Now, those of you who have been around us for more than 10 minutes know that we fully believe that the gospel is the power of God to deliver us from ALL sin. Sin is a willful preference for self over God in the heart, with every temptation God provides the way of escape, and there is NEVER any valid excuse for someone who has the Holy Spirit to commit sin.  I am in NO way minimizing or justifying  EVER transgressing the will of God, but I just can’t get over the statement that ‘Sin is Sin’. This is not my feeble attempt to judge how God views individual transgressions, but to point out that some transgressions DO produce greater consequences than others.

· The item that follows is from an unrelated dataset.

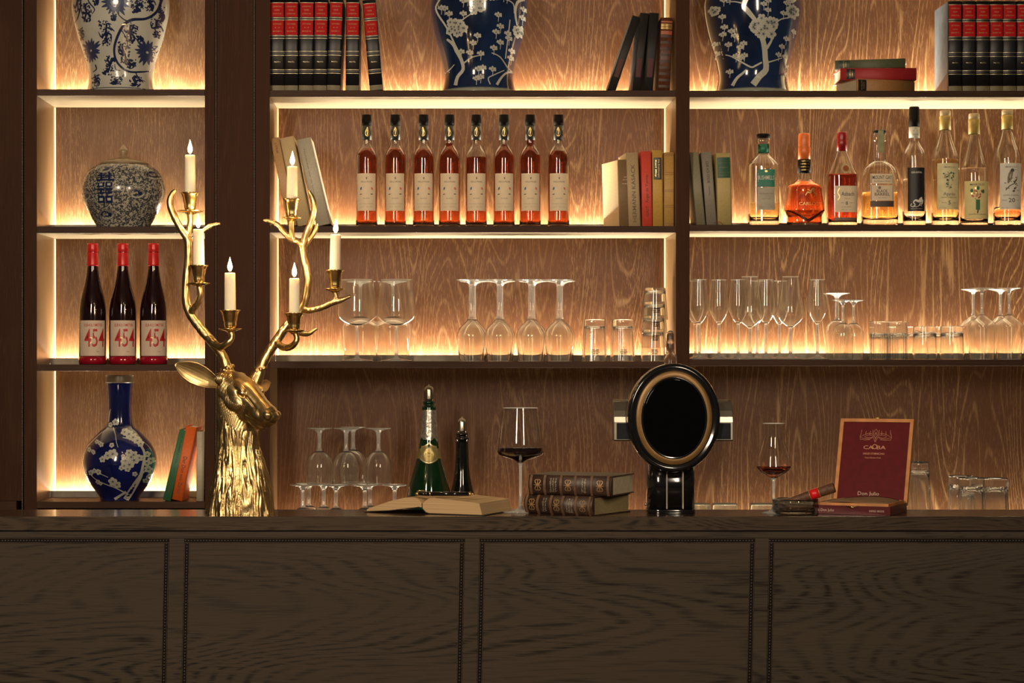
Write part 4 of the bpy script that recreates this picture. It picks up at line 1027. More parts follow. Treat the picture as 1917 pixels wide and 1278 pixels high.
# champagne bottles behind the open book
M['champ'] = plain('dark_green_bottle', (.006, .030, .010), .06, coat=.7); M['champk'] = plain('near_black_bottle', (.005, .006, .005), .07, coat=.7)
M['foil'] = plain('crumpled_silver_foil', (.60, .56, .48), .28, .8, .35, 160, bumpy=.9)
M['steel'] = plain('satin_steel', (.55, .48, .38), .25, 1.0, .06)
def champ(px, Y, top, name, label, glass, foil):
    zt = Z(top, Y) - WT
    t = thing(name, label, 'bottle', (X(px, Y), Y, WT))
    s = 1.0
    pr = [(0, .044), (.006, .047), (.08, .047), (.105, .043), (.130, .034), (.164, .0255), (.20, .0203), (.24, .0182), (zt - .062, .0172)] if not foil else \
         [(0, .058), (.006, .062), (.10, .0635), (.118, .0625), (.145, .057), (.18, .0485), (.228, .0345), (.268, .0262), (.300, .0228), (zt - .062, .0190)]
    pr = smooth_prof(pr, 4); z = zt - .062
    mb = MB(); mb.lathe([(0, 0)] + pr + [(z + .001, .0188), (z + .006, .0190), (z + .008, .0150), (z + .012, .0150), (z + .014, .0168), (z + .019, .0168), (z + .021, .0140), (z + .021, 0)], 48)
    mb.build('body', M[glass], t)
    mb = MB(); mb.lathe([(z + .022, 0), (z + .022, .0138), (z + .026, .0140), (z + .050, .0140), (z + .057, .0118), (z + .061, .0070), (z + .0625, .0022), (z + .066, .0018), (z + .0665, 0)], 32)
    mb.build('stopper', M['steel'], t)
    if foil:
        mb = MB(); rr = random.Random(2)
        prof = [(zz, interp(pr, zz) + .0012) for zz in np.linspace(zt - .148, zt - .066, 12)]
        prof = [(a, interp(pr, a) + .0012) for a, _ in prof]
        mb.lathe(prof, 40)
        v = mb.v
        for i, p in enumerate(v):
            n = noise.noise(Vector(p) * 90) * .0022
            a = math.atan2(p[1], p[0]); r = math.hypot(p[0], p[1]) + abs(n)
            dz = (noise.noise(Vector((math.cos(a) * 2, math.sin(a) * 2, 1))) * .02 if i < 40 else 0)
            v[i] = (r * math.cos(a), r * math.sin(a), p[2] + dz)
        mb.build('foil', M['foil'], t)
        # gold collar with shield
        def g(off):
            def q(u, zz):
                r = interp(pr, zz) + off; a = u / r
                return (r * math.sin(a), -r * math.cos(a), zz)
            return q
        zc = Z(848, Y) - WT
        mb = MB(); mb.lathe([(zc - .014, interp(pr, zc - .014) + .0008), (zc + .014, interp(pr, zc + .014) + .0008)], 48, m=0)
        outl = [(0, .031), (.006, .026), (.014, .022), (.0235, .020), (.026, .008), (.021, -.001), (.023, -.010), (.027, -.016), (.019, -.021), (.010, -.025), (0, -.027)]
        full = outl + [(-a, b) for a, b in outl[::-1][1:-1]]
        for off, sc, mm in ((.0016, 1.0, 1), (.0024, .86, 0)):
            pts = [(0, 0)] + [(a * sc, b * sc) for a, b in full]
            fn = g(off); n = len(full)
            mid = [(a * .5 * sc, b * .5 * sc) for a, b in full]
            vv = [fn(0, zc)] + [fn(a, zc + b) for a, b in mid] + [fn(a * sc, zc + b * sc) for a, b in full]
            ff = [(0, 1 + i, 1 + (i + 1) % n) for i in range(n)] + [(1 + i, 1 + n + i, 1 + n + (i + 1) % n, 1 + (i + 1) % n) for i in range(n)]
            mb.add(vv, ff, mm, True)
        fn = g(.0030)
        vv = [fn(0, zc)] + [fn(.0150 * math.cos(2 * PI * k / 24), zc - .003 + .0150 * math.sin(2 * PI * k / 24)) for k in range(24)]
        mb.add(vv, [(0, 1 + i, 1 + (i + 1) % 24) for i in range(24)], 2, True)
        mb.ribbon(g(.0040), [(.0165 * math.cos(2 * PI * k / 24), zc - .003 + .0165 * math.sin(2 * PI * k / 24)) for k in range(25)], .0014, 1, 1)
        mb.ribbon(g(.0042), [(-.004, zc + .004), (0, zc), (.004, zc + .003)], .0014, 3, 3); mb.ribbon(g(.0042), [(-.003, zc - .006), (0, zc - .008), (.003, zc - .006)], .0012, 3, 3)
        mb.disc(g(.0043), 0, zc + .022, .004, 8, 3)
        mb.build('collar_label', [plain('olive_gold_paper', (.30, .24, .08), .4, .2), plain('bright_gold_edge', (.62, .52, .28), .3, .5), plain('gold_seal', (.42, .33, .11), .35, .4), M['textd']], t)
    return t
champ(803, 6.02, 722, 'champagne_bottle', 'green champagne bottle with torn silver foil and gold collar behind the open book', 'champ', True)
champ(865, 6.10, 782, 'champagne_bottle', 'black sparkling wine bottle with steel stopper, right of the foil-necked one', 'champk', False)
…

Before I really get into my ranting, I do want to throw in a few interesting scriptures.  1 John 5:16 makes a differentiation between ‘sin unto death’ and ‘sin not unto death’. Then Matthew 12 says that all other sins may be forgiven, but the sin of ‘blasphemy against the Holy Spirit’ will not be forgiven, either in this age or in the age to come. And in Galatians 5, where we find the list of the ‘works of the flesh,’ it says that those who practice such things (the things on the list) ‘will not inherit the kingdom of God’! Of course EVERY sin (big or little) is covered in the list and the sin unto death or blasphemy against the Holy Spirit is to reject the highest provision God could possibly make to restore man’s soul to its first right condition.  Now though I have spent many years as a student of the Word, I don’t claim to be a Bible scholar.  Whenever I need to know where a verse is, I take the lazy way out and just ask Butch. And this is not meant to be a debatable theological thesis, but simply my (passionate) observances and convictions.

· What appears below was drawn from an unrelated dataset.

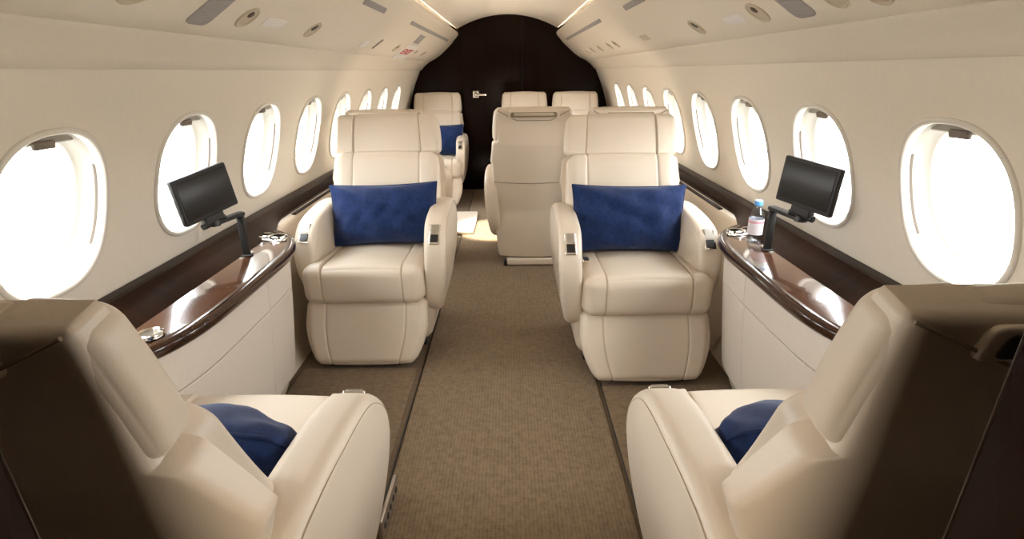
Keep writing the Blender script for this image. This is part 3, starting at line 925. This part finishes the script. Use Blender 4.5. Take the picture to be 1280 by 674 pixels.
disc_light(-1, 2.313, .326, 'round air nozzle with black centre just aft of the left white placard', .043, .42, .006)
disc_light(-1, 3.991, .331, 'round beige fitting just before the exit sign', .036, .30)
disc_light(-1, 5.232, .332, 'small round air nozzle aft of the exit sign', .034, .42)
disc_light(1, 2.323, .337, 'round air nozzle with black centre just aft of the right white placard', .043, .42, -.006)
disc_light(1, 1.762, .335, 'round beige light beside the grey grille in the right overhead panel', .043, .30)
disc_light(1, 1.372, .345, 'round beige fitting cut by the top edge above the second right window', .036, .30)
disc_light(1, 1.235, .36, 'round beige fitting cut by the top edge, closest to the camera on the right', .036, .30)
for y, q in ((3.962, 'nearest, darkest of the row of fittings in the right overhead panel'), (4.21, 'second of the row of fittings in the right overhead panel'), (4.648, 'third of the row of fittings in the right overhead panel'), (5.065, 'fourth of the row of fittings in the right overhead panel'), (5.358, 'farthest of the row of fittings in the right overhead panel')):
    disc_light(1, y, .318, 'small round air nozzle, ' + q, .036, .48 if y < 4.1 else .34)

def flat_fix(name, s, y, d, pts, T, m, label, cat, group=None, r=.01, rz=0.):
    mb = slab(round_poly(pts, r, 4), T, min(.0015, T * .45), 2)
    if rz: mb.v = [Matrix.Rotation(rz, 4, 'Z') @ v for v in mb.v]
    o = mb.build(name, m); o.matrix_world = soffit_frame(s, y, d) @ Matrix.Translation((0, 0, T / 2 - .001))
    return tag(o, label, cat, group)
def grille(s, y, d, w, l, label, r):
    root = thing('speaker_grille', label, 'grille', (0, 0, 0), 0, 'grey grilles in the overhead panels')
    root.matrix_world = soffit_frame(s, y, d)
    slab(round_poly([(-w / 2, -l / 2), (w / 2, -l / 2), (w / 2, l / 2), (-w / 2, l / 2)], r, 6), .004, .0015, 2, fn=lambda a, b, c: (a, b, c + .001)).build('grille_frame', GRILLE, root)
    mb = MB()
    nb = max(6, int(l / .008)) if l > w else 5
    for i in range(nb):
        yy = -l / 2 + l * (i + .5) / nb
        e = 0 if r < .001 else max(0, (r - min(yy + l / 2, l / 2 - yy)))
        hw = w / 2 - .004 - (r - math.sqrt(max(0, r * r - e * e)) if e > 0 else 0)
        mb.add(*(lambda q: (q.v, q.f))(box(-hw, hw, yy - .0012, yy + .0012, .002, .0042, .0006)))
    mb.build('slat', GRILLE, root)
for s, nm in ((-1, 'left'), (1, 'right')):
    grille(s, 1.55, .295, .105, .19, 'grey rounded speaker grille at the top edge of the %s overhead panel' % nm, .03)
    grille(s, 2.78, .128, .42, .030, 'nearer long grey slot grille high on the %s overhead panel' % nm, .0149)
    grille(s, 4.80, .122, 2.15, .026, 'farther long grey slot grille, ending at the bulkhead, high on the %s overhead panel' % nm, .0129)
def rect(w, l): return [(-w / 2, -l / 2), (w / 2, -l / 2), (w / 2, l / 2), (-w / 2, l / 2)]
flat_fix('placard', -1, 1.955, .330, rect(.15, .040), .003, PLACARD, 'white rectangular placard between two round fittings, left overhead panel', 'placard', None, .003)
flat_fix('placard', 1, 1.955, .341, rect(.15, .040), .003, PLACARD, 'white rectangular placard between two round fittings, right overhead panel', 'placard', None, .003)
flat_fix('placard', -1, 3.182, .349, rect(.10, .05), .003, PLACARD, 'small white mark plate just before the dark slot, left overhead panel', 'placard', None, .003)
flat_fix('oxygen_door_slot', -1, 3.437, .330, rect(.03, .085), .004, TABDARK, 'short dark slot between white plate and round fitting, left overhead panel', 'slot', None, .012)
flat_fix('placard', -1, 4.45, .212, rect(.24, .085), .003, GRILLE, 'pale grey plate above the exit sign', 'placard', None, .004)
flat_fix('placard', -1, 4.83, .330, rect(.07, .035), .003, GRILLE, 'tiny grey plate just aft of the exit sign', 'placard', None, .004)
flat_fix('placard', 1, 3.153, .325, rect(.15, .040), .003, TAUPE, 'small beige plate midway along the right overhead panel', 'placard', None, .003)
# exit sign
sg = thing('exit_sign', 'small white sign with red EXIT lettering on the left overhead panel', 'sign')
sg.matrix_world = soffit_frame(-1, 4.44, .347)
slab(round_poly(rect(.44, .16), .008, 3), .006, .002, 2, fn=lambda a, b, c: (a, b, c + .002)).build('sign_plate', PLACARD, sg)
cu = bpy.data.curves.new('exit_text', 'FONT'); cu.body = 'EXIT'; cu.size = .135; cu.align_x = 'CENTER'; cu.align_y = 'CENTER'; cu.extrude = .001; cu.offset = .002
tmp = bpy.data.objects.new('exit_text', cu); col.objects.link(tmp)
bpy.context.view_layer.update()
me = bpy.data.meshes.new_from_object(tmp.evaluated_get(bpy.context.evaluated_depsgraph_get()))
bpy.data.objects.remove(tmp)
to = link('lettering', me, RED, sg, False)
to.location = (0, 0, .0065); to.scale = (1.3, .62, 1)
to.rotation_euler = (0, 0, PI)

# cream padded panel lying on the carpet further down the aisle
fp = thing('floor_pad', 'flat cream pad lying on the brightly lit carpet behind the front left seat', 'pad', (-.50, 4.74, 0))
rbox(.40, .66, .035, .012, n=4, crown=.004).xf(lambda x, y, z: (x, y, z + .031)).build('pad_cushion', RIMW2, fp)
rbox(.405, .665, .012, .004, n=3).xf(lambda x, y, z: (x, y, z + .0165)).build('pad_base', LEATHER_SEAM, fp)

# ------------------------------------------------------------------ light
wd = bpy.data.worlds.new('sky'); scene.world = wd; wd.use_nodes = True
nt = wd.node_tree; nt.nodes.clear()
out_ = nt.nodes.new('ShaderNodeOutputWorld'); bg = nt.nodes.new('ShaderNodeBackground')
tc = nt.nodes.new('ShaderNodeTexCoord'); sp = nt.nodes.new('ShaderNodeSeparateXYZ'); rp = nt.nodes.new('ShaderNodeValToRGB')
nt.links.new(tc.outputs['Generated'], sp.inputs[0])
mr = nt.nodes.new('ShaderNodeMapRange'); mr.inputs[1].default_value = -1; mr.inputs[2].default_value = 1
nt.links.new(sp.outputs['Z'], mr.inputs[0]); nt.links.new(mr.outputs[0], rp.inputs[0])
e = rp.color_ramp.elements
e[0].position = .30; e[0].color = (.50, .50, .48, 1)
e[1].position = .49; e[1].color = (.62, .62, .60, 1)
x = e.new(.505); x.color = (.98, .98, .98, 1); x = e.new(1.); x.color = (.92, .96, 1.0, 1)
nt.links.new(rp.outputs[0], bg.inputs[0]); bg.inputs[1].default_value = 12.6
nt.links.new(bg.outputs[0], out_.inputs[0])

def area(name, loc, direction, sx, sy, power, colr=(1, .82, .60)):
    L = bpy.data.lights.new(name, 'AREA'); L.shape = 'RECTANGLE'; L.size = sx; L.size_y = sy; L.energy = power; L.color = colr
    o = bpy.data.objects.new(name, L); col.objects.link(o); o.location = loc
    o.rotation_euler = Vector(direction).to_track_quat('-Z', 'Y').to_euler()
    return o
# cove strips hidden behind the overhead panels' noses, washing the dome
for s in (-1, 1):
    area('cove_light', (s * .640, 3.35, 1.700), (-s * .95, 0, .21), 5.9, .016, 4.2).data.spread = math.radians(32)
# unseen fill light added behind the camera to brighten the near seat backs
area('seatback_fill', (.0, -.50, .80), (0, 1, .08), .35, .35, 4.2, (1, .84, .66))
# a reading spot over the table group brightening the carpet
L = bpy.data.lights.new('reading_spot', 'SPOT'); L.energy = 420; L.spot_size = math.radians(25); L.spot_blend = .5; L.shadow_soft_size = .02; L.color = (1, .93, .82)
so = bpy.data.objects.new('reading_spot', L); col.objects.link(so); so.location = (-.50, 4.15, 1.60)
so.rotation_euler = (Vector((-.12, 4.55, 0)) - so.location).to_track_quat('-Z', 'Y').to_euler()

# ------------------------------------------------------------------ camera
cam = bpy.data.cameras.new('camera'); co = bpy.data.objects.new('camera', cam); col.objects.link(co); scene.camera = co
F = 680.; cam.sensor_fit = 'HORIZONTAL'; cam.sensor_width = 36; cam.lens = 36 * F / 1280
cam.clip_start = .02
th = math.atan(248 / F)
co.location = (.02, 0, 1.30)
Rm = Matrix.Rotation(PI / 2 - th, 4, 'X') @ Matrix.Rotation(-.012, 4, 'Z')
co.rotation_euler = Rm.to_euler()
vs_ = scene.view_settings
vs_.view_transform = 'Standard'; vs_.look = 'None'; vs_.gamma = 1; vs_.use_curve_mapping = False; vs_.exposure = 1.1
scene.cycles.use_denoising = True
scene.cycles.max_bounces = 10; scene.cycles.diffuse_bounces = 6; scene.cycles.transparent_max_bounces = 16
scene.cycles.sample_clamp_indirect = 6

So let’s consider the statement – ‘Sin is Sin’. If this is the case, then a young married guy who loses his temper occasionally and snaps at his wife is the same as the guy who habitually cheats on his wife and devastates the lives of both her and their children. The kid who lies to his parents one night about what time he actually got home is no different than the kid who gets stoned every weekend and kills four people while driving drunk. The person who doesn’t report a small portion of his income on his taxes is identical to the billionaire CEO who embezzles all his employee’s 401K funds and leaves them without a penny.  

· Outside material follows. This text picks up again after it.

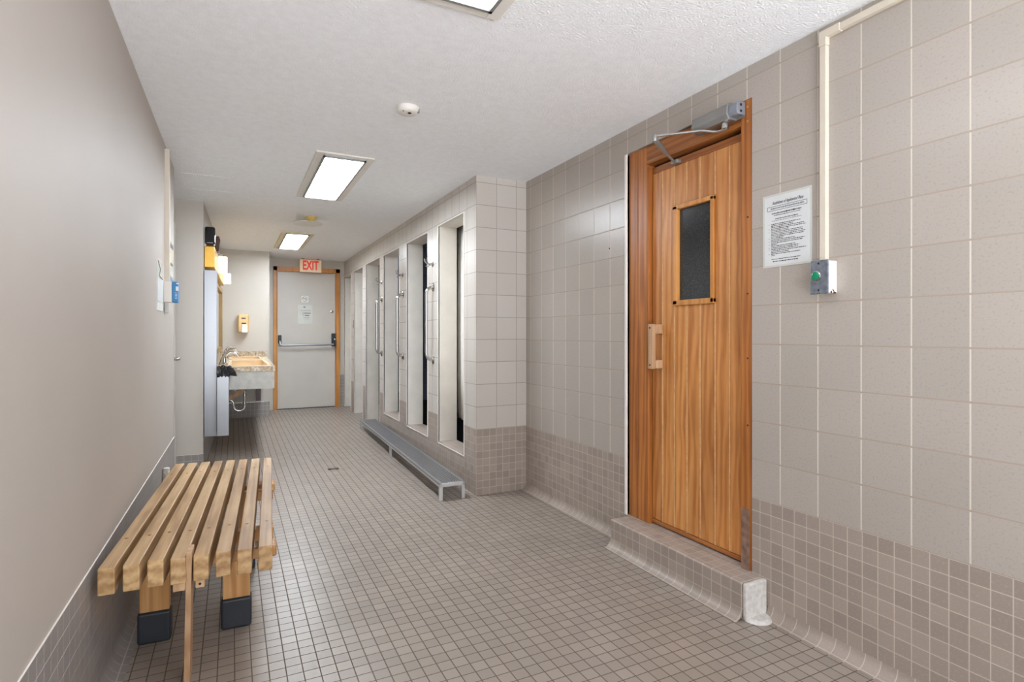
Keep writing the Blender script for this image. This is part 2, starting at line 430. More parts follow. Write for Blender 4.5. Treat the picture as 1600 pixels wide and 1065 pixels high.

And just let me say that I am fully aware that NONE of us are righteous in ourselves and we would all burn in hell forever without the mercy and grace of God. But the statement ‘Sin is Sin’ makes it sound like you might as well do one as the other. I mean, if you’re going to drive over the speed limit on the interstate, you might as well steal a car and rob a bank! The thing that really gets my blood pumping is when an action that destroys the lives of many innocent people is thought to be no different than an action that basically affects no one but the person who did it! And then people try to justify their gross misconduct by pointing out a flaw in someone else. We need to all take responsibility for what we do, be quick to repent, and forsake any and every sin by the power of the Holy Spirit.  ALL sin is a horrible transgression against God’s will, but it just seems to me that some are much more far reaching than others. For that reason, you will NEVER hear the statement that ‘Sin is Sin’ come out of my mouth!